Segundo pecado: me relacioné con hombres de igual a igual.
En algún momento la ciudad empezó a llenarse de seres extraños, siempre en pares, impecablemente vestidos, idénticos, con una valijita y un libro en la mano. Eran mormones. No tenía idea de lo que era eso, por lo tanto en cuanto se me acercaron me dispuse a averiguarlo. Estaban misionando, me explicaron que deben hacerlo por dos años en el país al que los envíen. Uno era peruano (un peruano rubio) y el otro de Miami (un miamense rubio). Me hablaron de la presencia de Jesús en América (del Norte, claro), de John Smith, y me preguntaron si me gustaría ver una foto de los Profetas. Cuando me la dieron los miré preguntándome/les si era una joda. Pero no, ese grupo de hombres de impecable traje, como Bill Clintones sonrientes, parecidos a ejecutivos de la General Electric, eran los Profetas modernos. Esos hombres cuidan el alma de los fieles.

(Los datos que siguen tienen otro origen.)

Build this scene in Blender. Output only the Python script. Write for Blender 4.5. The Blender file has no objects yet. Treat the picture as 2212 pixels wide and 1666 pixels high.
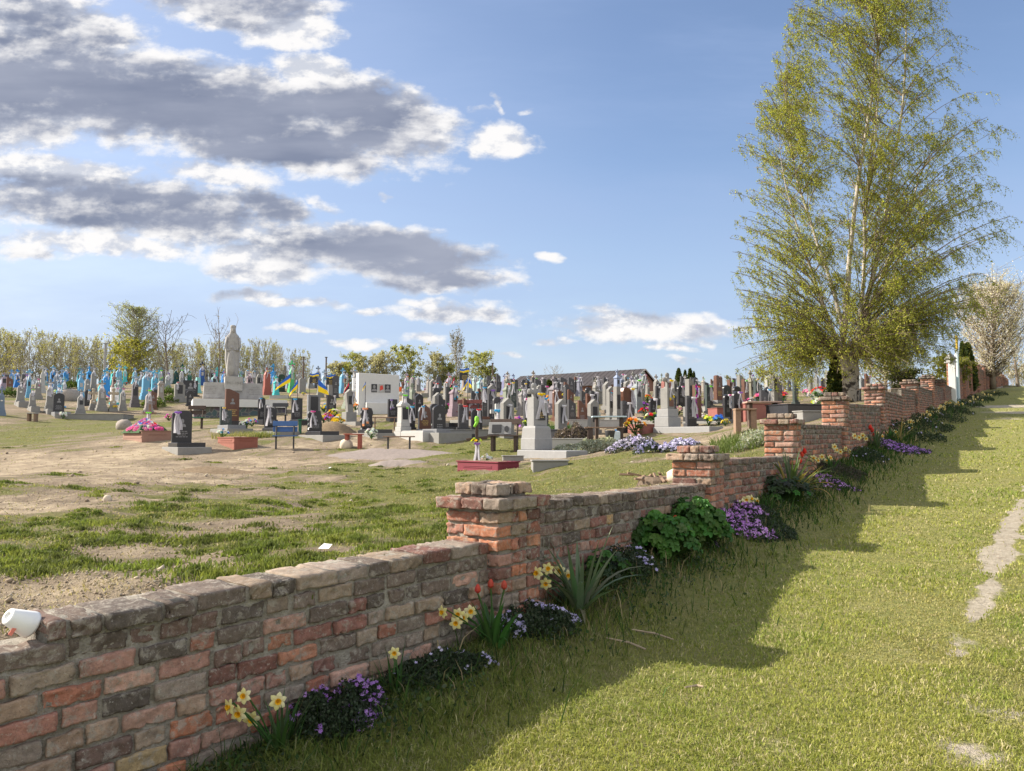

Tercer pecado: vi agentes de Bolsa en los Profetas.
Indagué en religiones orientales, alternativas, no ortodoxas. Dejé de enumerar pecados cuando ya llevaba varias decenas, acumulados aquí y allá, esos primeros tres fueron mi cadena perpetua.
Por entonces ya había dejado atrás la adolescencia y mi curiosidad por aquel Dios tan funcional a los hombres. Me asumí como atea con cierta tendencia agnóstica. Ya había visto el poder de la Iglesia, de todas las Iglesias, su soberbia, su fascismo, sus crímenes.
Si acaso existiese algún Dios tengo algo en mi descargo: lo intenté.